Like perimeter defense, ball security was a major issue last season, and like perimeter defense, ball security was not addressed in the offseason. It’s a tough thing to target, honestly. You can try to acquire players who are smart with the ball, but a lot of that comes down to scheme and focus.

Here is the issue; the Kings averaged 16.3 turnovers per game last season, good for 4th most in the NBA. DeMarcus Cousins missed 23 games and still finished the season with 254 turnovers, 6th in the NBA. They just added Rajon Rondo, one of the most turnover prone point guards in the NBA, a guy who finished the season with 210 turnovers, 11th in the league, to the roster. That’s not great, to put it lightly.

No matter how good or bad the Kings record is this season, they are going to turn the ball over. Rondo and Cousins have been turnover machines for their entire NBA careers. It’d be foolish to think that would stop now, especially if Karl wants these guys pushing the ball every time up the court. The good news is, the Houston Rockets averaged more turnovers than the Sacramento Kings last season, so you can overcome that, but it’s going to be an issue all year.

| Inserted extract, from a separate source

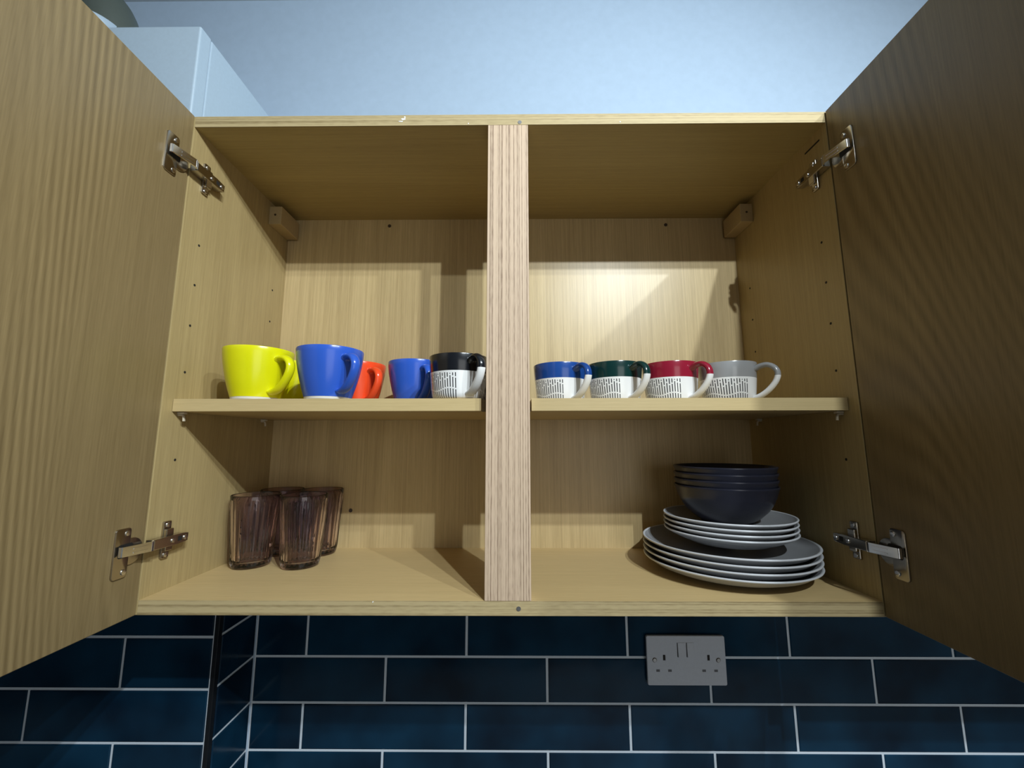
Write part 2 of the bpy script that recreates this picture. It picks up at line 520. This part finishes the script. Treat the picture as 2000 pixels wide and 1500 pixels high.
# nail heads and flaked marks on the front edges
for (x, z) in ((0.018, 0.346), (0.014, -0.351)):
    b = BM(); disc_cyl(b, (x, 0.0, z), 'y', 0.0030, -0.0005, 0.0, 14, 0.0003); cpart('nail', b, SCREWM)
def chip(x, z, sx, sz, par):
    b = BM(); n = 9
    poly = [(x+sx*random.uniform(.5, 1)*math.cos(2*math.pi*i/n), z+sz*random.uniform(.5, 1)*math.sin(2*math.pi*i/n)) for i in range(n)]
    prism(b, poly, lambda a, c, d: (a, d, c), 0.0, -0.0004); cpart('flake', b, CHIP, par)
chip(-0.160, 0.3525, 0.005, 0.0022, tp); chip(-0.164, 0.3490, 0.0045, 0.0012, tp); chip(-0.1585, 0.3562, 0.002, 0.0022, tp)
chip(-0.0605, 0.3445, 0.0012, 0.0012, tp); chip(0.171, 0.3455, 0.0014, 0.0010, tp); chip(-0.175, -0.3430, 0.0010, 0.0012, bp_)

# doors: hinged at the sides, open just about square
E_D = 0.011
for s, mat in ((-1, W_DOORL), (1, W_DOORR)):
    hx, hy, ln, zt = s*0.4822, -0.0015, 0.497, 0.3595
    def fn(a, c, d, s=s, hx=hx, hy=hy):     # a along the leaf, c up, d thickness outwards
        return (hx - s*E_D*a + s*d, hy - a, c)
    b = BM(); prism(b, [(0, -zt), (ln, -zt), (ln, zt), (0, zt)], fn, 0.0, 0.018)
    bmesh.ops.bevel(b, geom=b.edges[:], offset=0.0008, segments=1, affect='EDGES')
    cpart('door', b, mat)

# the next wall cupboard along, closed, its doors flush with this one's front
NO = (0.753, 0.0, -0.36)
nb = thing('wall_cupboard', NO, 'closed oak-effect cupboard adjoining on the right, behind the open right door', 'cupboard')
b = BM(); box(b, 0.503, 1.003, 0.0005, D+0.006, -H2, H2, 0.0006); obj('carcass', b, W_SIDE, nb, NO)
b = BM(); box(b, 0.5235, 1.0015, -0.019, 0.0, -0.3595, 0.3595, 0.0008); obj('door', b, W_DOORR, nb, NO)

# hinges
def rounded(cx, cz, w_, h_, r, n=4):
    out = []
    for (sx, sz, a0) in ((1, 1, 0), (-1, 1, 90), (-1, -1, 180), (1, -1, 270)):
        for k in range(n+1):
            a = math.radians(a0+90*k/n)
            out.append((cx+sx*(w_/2-r)+r*math.cos(a), cz+sz*(h_/2-r)+r*math.sin(a)))
    return out
def hinge(s, zc):
    h = bpy.data.objects.new('hinge', None); C.objects.link(h); h.parent = cup; h.empty_display_size = 0.01
    hp = lambda n, bm, m, **k: obj(n, bm, m, h, OR, **k)
    xd = lambda y: s*(0.4822+E_D*y)              # door face at depth y (y < 0)
    # flange of the cup, on the door
    b = BM()
    prism(b, rounded(-0.0345, zc-0.0025, 0.0205, 0.060, 0.004), lambda a, c, d: (xd(a)-s*d, a, c), 0.0, 0.0022, 0.0006)
    cupn = [(-0.0215+0.0165*math.cos(a), zc-0.0025+0.0165*math.sin(a)) for a in [2*math.pi*i/24 for i in range(24)]]
    prism(b, cupn, lambda a, c, d: (xd(a)-s*d, a, c), 0.0, 0.0020, 0.0005)
    hp('cup_plate', b, NICKEL, smooth=True)
    b = BM()
    prism(b, rounded(-0.030, zc, 0.020, 0.0165, 0.003), lambda a, c, d: (xd(a)-s*d, a, c), 0.0020, 0.0023)
    hp('cup_recess', b, DARKHOLE)
    for dz in (-0.0245, 0.0225):
        b = BM(); disc_cyl(b, (xd(-0.030)-s*0.0022, -0.0295, zc-0.0015+dz), 'x', 0.0034, 0.0, -s*0.0012, 16, 0.0005)
        b2 = hp('screw', b, SCREWM, smooth=True)
    # cranked arm from the cup to the side panel
    b = BM()
    pth = [Vector((s*0.4765, -0.0415, zc+0.0005)), Vector((s*0.4735, -0.0412, zc+0.0005)), Vector((s*0.4655, -0.0090, zc)),
           Vector((s*0.4662, -0.0062, zc)), Vector((s*0.4700, -0.0025, zc))]
    for A, B_ in zip(pth, pth[1:]):
        dv = B_-A
        nrm = Vector((dv.y, -dv.x, 0)).normalized()*0.0011
        qs = [A+nrm, B_+nrm, B_-nrm, A-nrm]
        lo = [b.verts.new((q.x, q.y, q.z-0.0060)) for q in qs]; hi = [b.verts.new((q.x, q.y, q.z+0.0060)) for q in qs]
        b.faces.new(lo[::-1]); b.faces.new(hi)
        for i in range(4): b.faces.new((lo[i], lo[(i+1) % 4], hi[(i+1) % 4], hi[i]))
    for dz in (-0.0025, 0.0025):
        prism(b, [(-0.0300, zc+dz-0.0007), (-0.0130, zc+dz-0.0007), (-0.0130, zc+dz+0.0007), (-0.0300, zc+dz+0.0007)],
              lambda a, c, d: (s*(0.4735-0.2484*(a+0.0412)-0.0010-d), a, c), 0.0, 0.0007)
    hp('arm', b, CHROME)
    # channel of the arm along the side panel
    b = BM()
    poly = [(-0.0030, -0.0068), (0.036, -0.0068), (0.050, -0.0062), (0.0545, -0.0052), (0.0520, 0.0), (0.0545, 0.0052), (0.050, 0.0062), (0.036, 0.0068), (-0.0030, 0.0068)]
    prism(b, [(a, zc-0.0005+c) for a, c in poly], lambda a, c, d: (s*(XI-0.0035-d), a, c), 0.0, 0.0115, 0.0012)
    hp('channel', b, NICKEL)
    b = BM(); box(b, min(s*(XI-0.0151), s*(XI-0.0149)), max(s*(XI-0.0151), s*(XI-0.0148)), 0.0355, 0.0425, zc-0.0035, zc+0.0030)
    hp('slot', b, DARKHOLE)
    for y, rr in ((0.0270, 0.0030), (0.0485, 0.0034)):
        b = BM(); disc_cyl(b, (s*(XI-0.0150), y, zc-0.0005), 'x', rr, 0.0, -s*0.0016, 16, 0.0006); hp('screw', b, SCREWM, smooth=True)
    # winged mounting plate
    b = BM()
    prism(b, rounded(0.0300, zc, 0.0125, 0.0500, 0.002), lambda a, c, d: (s*(XI-d), a, c), 0.0, 0.0035, 0.0008)
    prism(b, rounded(0.0300, zc, 0.0120, 0.0300, 0.002), lambda a, c, d: (s*(XI-d), a, c), 0.0035, 0.0080, 0.0010)
    hp('mounting_plate', b, NICKEL)
    for dz in (-0.0200, 0.0200):
        b = BM(); disc_cyl(b, (s*(XI-0.0035), 0.0300, zc+dz), 'x', 0.0034, 0.0, -s*0.0016, 16, 0.0006); hp('screw', b, SCREWM, smooth=True)
for s in (-1, 1):
    for zc in (0.2745, -0.2725): hinge(s, zc)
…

I will (thankfully) cut it off here. You can find other issues, but those are some of the things I’ll be looking for throughout preseason. Will Chemistry be an issue? Can Karl find the right lineup? Can he implement a defensive scheme that will keep some of his perimeter defenders locked on to opposing teams’ three-point shooters? Will his defenders sprint back in transition? Can Cousins and Rondo at least limit the turnovers so that doesn’t sink this entire operation? We’ll see.